Lumo Trains
A customer-led strategy led by behaviour
The Client:
Lumo Trains is part of First Group, operating routes across the company
The Brief:
In October 2021 Lumo Trains, part of First Group, introduced a new single class open access service between London, the north and Edinburgh.
Lumo Trains set about delivering their proposition in a customer centric fashion, with the customer lens applied throughout the whole experience and across all customer touchpoints. In order to do so they needed to get under the skin of their potential customers and be able to prioritise them appropriately.
They needed insight to decide the strategy.
Before the service launched, our objective was to create a segmentation defined by known travel behaviours:
- Why they travel (business, leisure, commuter, mixture of these)
- Frequency of travel
- Where do they travel to?
- Current attitudes towards rail travel – what are the friction points we need to overcome (e.g., price, crowding, punctuality)
- Identify opportunities (e.g. speed, eco-friendly, etc)
- Retail channel they choose
- Which marketing channel, content and offers would perform best
The Challenge:
An individual’s travel behaviour is complex and variable depending on circumstances and many external influences, each trip having a different purpose.
Lumo Trains wanted to identify and understand the groups of customers who were on the route at any time, plus how customers with different behaviour traits might book and interact with the service.
For example, a customer in fun mode is likely to book with a longer lead time than the same customer on a business trip. Their behaviour on board is also likely to be different.
We would not want to treat a customer the same on all occasions they travelled, wanting to be aware that they may want to sit in a different ‘carriage’ on different trips and so be able to market appropriately for those potential decisions.
Our Approach:
Our methodology represented a move away from the more traditional approach of segmenting train journeys by leg, ticket type, etc and try to understand this at a customer level.

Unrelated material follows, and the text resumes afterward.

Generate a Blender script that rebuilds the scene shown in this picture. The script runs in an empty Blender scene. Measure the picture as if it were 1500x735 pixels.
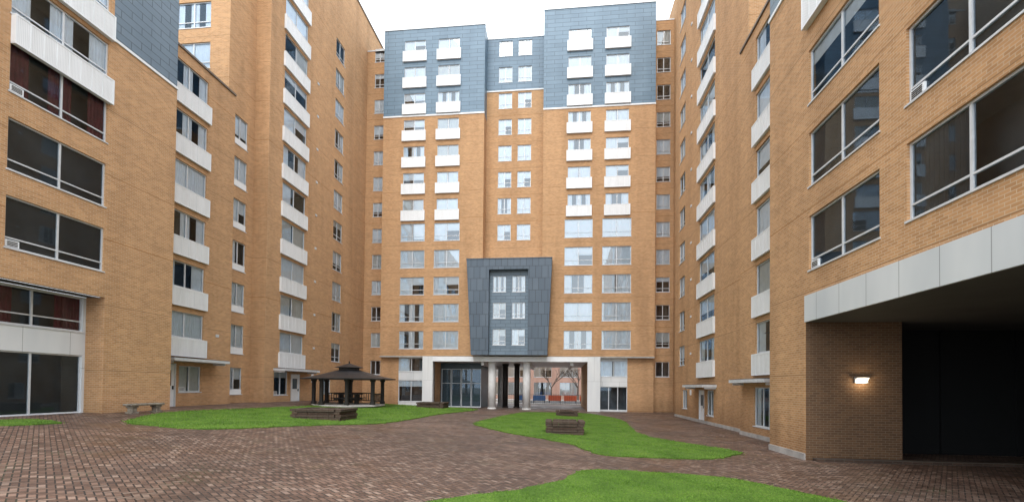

TIH methodology uses a proprietary process that teases out what can often be masses of ‘thin’ data sets into polar opposites, the number and magnitude is dictated by the data itself.
TIH use an evolutionary process that starts off with pure data, seeks out patterns, trends, clusters from the amalgamated mass of information, steered through each generation of ‘kneading’ to keep valid and useful characteristics until we get to the current solution which is capable of including all customers in an effective segment.
The segments are built with their usability for strategic planning central to their acceptability.
The Output:
Given the changing attitudes depending on where you are traveling and why, customers were segmented via behaviour – lead time, ticket type, number of people in your party, where tickets were bought, etc.
Identified customer need by profiling; which customers on which days and journeys had heavier luggage, for example.
Five discreet and homogenous behavioural segments were identified and constructed according to confidence, anxiety, independence, fun and potential for complaint.
Business Impact:
Utilising the knowledge from the segmentation allows for the delivery of a customer directed service that is appropriate for each traveller on each trip. As per many other types of segmentations, a customer can often be more like a chameleon, changing their preferences and relationship with the event / brand depending on their changing circumstances.
A different approach to staff training was taken forward – staff were trained to know who was on a journey. This ranged from identifying business or pleasure passengers, but also those with higher anxiety, for example. Staff would know to pass through the carriage with an anxious passenger more often to add reassurance and the opportunity to easily seek help or advice.
Customers were given a more personal service in communications, based on their actual behaviour.
Targeted marketing communications for customers based on their actual travel behaviour, including reasons for travel, buying behaviour (early or late) and frequency.